Quincy Jones, the US music titan who worked with Michael Jackson, Frank Sinatra and countless other artists, has died at the age of 91.
Jones' publicist, Arnold Robinson, says he died on Sunday night at his home in the Bel Air section of Los Angeles, surrounded by his family.
"Tonight, with full but broken hearts, we must share the news of our father and brother Quincy Jones' passing," the family said in a statement.
"And although this is an incredible loss for our family, we celebrate the great life that he lived and know there will never be another like him."
Who was Quincy Jones?
Quincy Delight Jones Jr. was born in 1933 in Chicago. As a boy, he aspired to be a gangster like those he saw in his rough neighbourhood.
When he was seven, his family moved to Bremerton in Washington state, where he pursued a life of petty crime.
Jones said his interest in music bloomed in Bremerton, when he and some friends found a piano after sneaking into the community centre in the segregated wartime housing project where they lived.
"Music was the one thing I could control," Jones wrote in his autobiography.
"It was the one world that offered me freedom ... I didn't have to search for answers. The answers lay no further than the bell of my trumpet and my scrawled, penciled scores. Music made me full, strong, popular, self-reliant and cool."
Quincy Jones with his daughter Rashida Jones and her mother Peggy Lipton. Source: AAP / Danny Moloshok/AP
In the late 1950s he went on US government-sponsored tours around the world, and later led his own band through Europe. In the early 1960s he took a job at Mercury Records in New York, becoming one of the first Black executives at a white-owned record company.
Throughout his music career, which spanned more than 65 years, there was very little Jones did not do. He was a trumpeter, bandleader, arranger, composer, producer and winner of 27 Grammy Awards.
The people Jones worked with would populate a jazz or R&B hall of fame — Count Basie, Dizzy Gillespie, Tommy Dorsey, Dinah Washington, Nat King Cole, Sarah Vaughan and Aretha Franklin. But he also produced in other genres artists including Paul Simon, Amy Winehouse, Barbra Streisand, and Donna Summer.
He is perhaps best-known for his productions with Michael Jackson: Off the Wall, Thriller and Bad were albums near-universal in their style and appeal.
Jones was married three times.

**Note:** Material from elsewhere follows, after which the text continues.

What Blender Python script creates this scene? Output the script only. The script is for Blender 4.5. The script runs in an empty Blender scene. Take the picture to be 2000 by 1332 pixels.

His first wife was his high school sweetheart Jeri Caldwell with whom he had one daughter; his second wife was Swedish model Ulla Andersson with whom he had two children, including Quincy III, who became a hip-hop producer.
His third wife was "Mod Squad" actress Peggy Lipton, with whom he had two daughters, including actress Rashida Jones. He had two other children outside his marriages, including one with actress Nastassja Kinski.